Adaptive Tile Pruning for Efficient Inference of the Imbalanced DNNs on GPU

抄録

Deep neural network (DNN) pruning is a popular method for accelerating computations in DNNs by removing unimportant parameters. Among pruning methods, tile-wise pruning (TWP) achieves significant acceleration with minimal pruning loss. However, TWP suffers from load imbalance when important weight elements in the matrices of the DNN are unevenly distributed. To address this issue, we propose adaptive tile pruning (ATP), an integrative solver for building sparse DNNs with controllably balanced workloads. ATP comprises three components: hierarchical tile pruning (HTP), split-tiled sparse matrix multiplication (STSpMM), and adaptive pattern selection (APS). HTP constructs sparse matrices with evenly distributable workloads while preserving DNN model accuracy. STSpMM efficiently handles HTP-generated sparse matrices on GPUs by splitting and redistributing large workloads.
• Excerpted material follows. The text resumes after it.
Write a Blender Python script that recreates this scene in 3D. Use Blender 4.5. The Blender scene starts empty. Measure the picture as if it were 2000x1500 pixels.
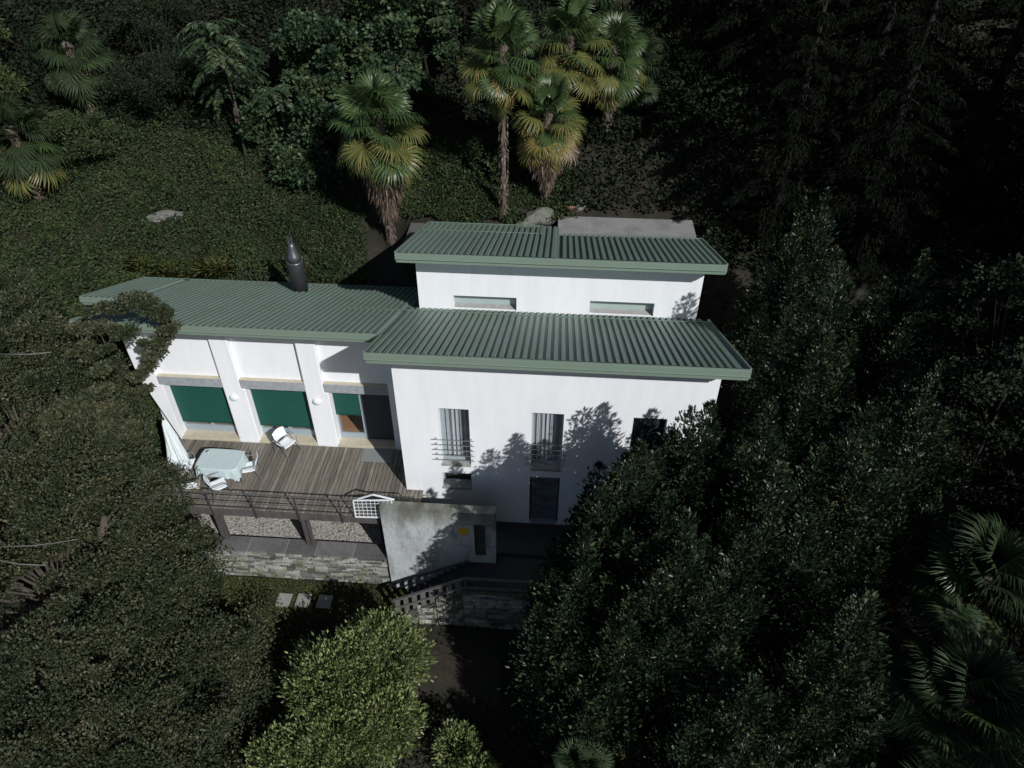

APS dynamically selects pruning patterns for HTP and grid sizes for STSpMM based on the problem sizes in the targeted DNN. We evaluated our approach on pruned ResNet-18 and ResNet-34 models using ImageNet, and BERT-Small on the question-answering natural language inference (QNLI) task. Results demonstrate that models accelerated by ATP achieve greater acceleration than previous methods while maintaining accuracy for inference.